Here, I thought the film was going to line up the history of the persecution of women by allegations of witchcraft with the history of the persecution of Jews by allegations of well-poisoning. Nope.
Ok, so, I get it, these filmmakers saw The Witch (2015) and were like, “Oooh, feminist witchy horror movie set in the Renaissance, where an isolated family with weird goat adjacencies and murderous tendencies triggered by botanical (in that case, ergot) poisoning! Great idea, let’s do a reboot.” And I mean, in principle, that’s fine. Many of my favorite horror films are, in part, remakes of other horror movies. Look at Midsommar: it is a remake of Wicker Man. And it’s fine, because the remake is great on its own terms. It riffs, it reinvents. One of my very favorite twenty-first century horror films, Get Out! pays homage both to Rosemary’s Baby and the original Stepford Wives, while going on to do something totally extraordinary on its own terms.
But Hagazussa? Oof. It just wants to take every trope of witchy horror and turn the volume up to 11.
But even more troubling than that, Hagazussa leaves its own central epistemological question totally unanswered: is Albrun (and was her mother) a witch, or not? If Albrun is not a witch, then all the persecution she endures feels all the more unwarranted, all the more historically realistic, and all the more horrific. I’m all for that reading of the film. If Albrun is a witch, then she is the shittiest witch in history. The mushroom eating? The inability to stick up to herself even to the village boys who tease her? Come on. She’s not scary enough to be the anchor for the film’s horror, not by a mile.

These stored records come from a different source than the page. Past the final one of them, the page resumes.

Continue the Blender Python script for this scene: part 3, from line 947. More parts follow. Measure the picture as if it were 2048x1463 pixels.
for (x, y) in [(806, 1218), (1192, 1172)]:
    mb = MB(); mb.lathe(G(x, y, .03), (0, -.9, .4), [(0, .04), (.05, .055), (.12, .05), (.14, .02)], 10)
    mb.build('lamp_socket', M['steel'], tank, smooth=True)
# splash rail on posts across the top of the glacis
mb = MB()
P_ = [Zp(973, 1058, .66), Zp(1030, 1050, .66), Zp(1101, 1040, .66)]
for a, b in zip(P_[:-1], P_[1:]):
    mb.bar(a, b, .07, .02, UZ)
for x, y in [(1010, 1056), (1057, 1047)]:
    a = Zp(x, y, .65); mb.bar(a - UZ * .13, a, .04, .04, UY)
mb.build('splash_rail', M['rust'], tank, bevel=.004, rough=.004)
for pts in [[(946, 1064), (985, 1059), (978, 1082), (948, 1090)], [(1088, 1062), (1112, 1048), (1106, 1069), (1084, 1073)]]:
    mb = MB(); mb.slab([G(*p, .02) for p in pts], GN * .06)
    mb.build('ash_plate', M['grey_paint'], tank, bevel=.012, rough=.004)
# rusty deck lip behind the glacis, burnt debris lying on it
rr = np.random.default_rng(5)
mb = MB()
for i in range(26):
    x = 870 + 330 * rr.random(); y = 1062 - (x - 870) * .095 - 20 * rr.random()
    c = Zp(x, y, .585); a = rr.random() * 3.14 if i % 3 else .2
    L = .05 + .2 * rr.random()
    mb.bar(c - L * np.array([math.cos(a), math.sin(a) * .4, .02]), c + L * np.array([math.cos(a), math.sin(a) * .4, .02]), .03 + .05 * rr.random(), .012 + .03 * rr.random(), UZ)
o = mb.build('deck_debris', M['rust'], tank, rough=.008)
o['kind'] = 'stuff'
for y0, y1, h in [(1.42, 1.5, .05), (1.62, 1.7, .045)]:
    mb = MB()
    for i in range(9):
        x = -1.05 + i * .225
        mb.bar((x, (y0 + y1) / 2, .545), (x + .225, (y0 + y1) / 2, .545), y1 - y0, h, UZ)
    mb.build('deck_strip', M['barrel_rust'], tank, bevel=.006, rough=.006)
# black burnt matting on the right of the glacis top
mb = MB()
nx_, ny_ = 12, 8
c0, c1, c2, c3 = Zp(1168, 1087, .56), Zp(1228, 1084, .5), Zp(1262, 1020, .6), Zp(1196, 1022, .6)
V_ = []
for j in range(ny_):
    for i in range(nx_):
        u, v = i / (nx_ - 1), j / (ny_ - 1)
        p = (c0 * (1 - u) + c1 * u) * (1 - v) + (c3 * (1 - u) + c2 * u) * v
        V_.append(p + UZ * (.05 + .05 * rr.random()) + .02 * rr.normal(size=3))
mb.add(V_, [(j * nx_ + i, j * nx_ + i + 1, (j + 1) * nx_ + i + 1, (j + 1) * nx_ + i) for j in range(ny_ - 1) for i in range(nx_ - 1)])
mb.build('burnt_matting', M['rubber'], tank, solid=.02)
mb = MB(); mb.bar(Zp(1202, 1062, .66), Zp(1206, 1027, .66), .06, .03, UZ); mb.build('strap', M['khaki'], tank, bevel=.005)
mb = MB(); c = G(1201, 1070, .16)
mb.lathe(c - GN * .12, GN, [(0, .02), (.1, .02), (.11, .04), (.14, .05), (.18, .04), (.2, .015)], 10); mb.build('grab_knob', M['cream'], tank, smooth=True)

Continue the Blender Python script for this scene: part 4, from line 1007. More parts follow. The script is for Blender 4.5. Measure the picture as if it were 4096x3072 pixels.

So, while I was watching this movie, and finding the whole thing gross and stupid, I assumed Albrun was not a real witch. I assumed she was being persecuted because her mother was a single mother, as was she. But in the end, Albrun’s body catches fire in the morning sunlit. I’m going to say that again. She literally catches on fire on a hilltop and burns up. I guess because she is actually a witch? Or maybe a vampire, and that’s why she ate her baby? She’s a Lilith proxy of some kind?
But the thing is, there’s zero narrative warrant for any of this. She’s too feckless, too chaotic, too incompetent. If she’s burning because she’s a witch, she’s a no-talent witch, and yet all of nature and/or God has decided to punish her for being witchy. If she’s burning because she’s a vampire, then just about every prior aspect of the film hasn’t made sense, particularly the huge number of prior scenes in which she’s in sunlight. If she’s some kind of Lilith proxy, then she’s an embarrassment to the order of lilin.
But let’s stick with it. She is a witch, and that’s why she burns. Spontaneously, and in the middle of nature. In the logic of this film, a witch is a person who is rejected by the natural world itself, after being repeatedly tortured and abused, and then after committing a drug-induced act of infanticide. No need for a stake to burn her on; the hillside is just fine, and she won’t fight back, but will simply submit. And somehow, the film seems fine with that: our final shot just has us linger, painfully, for a long time, on Albrun’s combusting corpse.
And that’s when I realized. This film isn’t just scattered and illogical. It’s conservative and misogynist. We’re made to watch a woman suffer sexual abuse—twice—and then have her livelihood taken from her (the goats), while she’s trying to raise a baby on her own. Because the movie wants to torch her at the end, and it knows that, it then has to undermine any possibility of true empathy with her, so it has her do a bunch of shrooms and kill her baby, before poisoning a bunch of innocent people (though not that innocent, given how they bully her and slaughter her goats) with a rat. This film is historical pulp fiction about how bad girls who get themselves off (with goats) and do drugs (which they share with woodland maggots) get punished.
I don’t think of myself as a horror critic, but as a scholar of feminism and horror. But I will give this puppy a rating. One star, for acting and production values, which are both quite strong. But whoever had the fever dream that produced the story needs to do some personal work on his/her feelings toward women.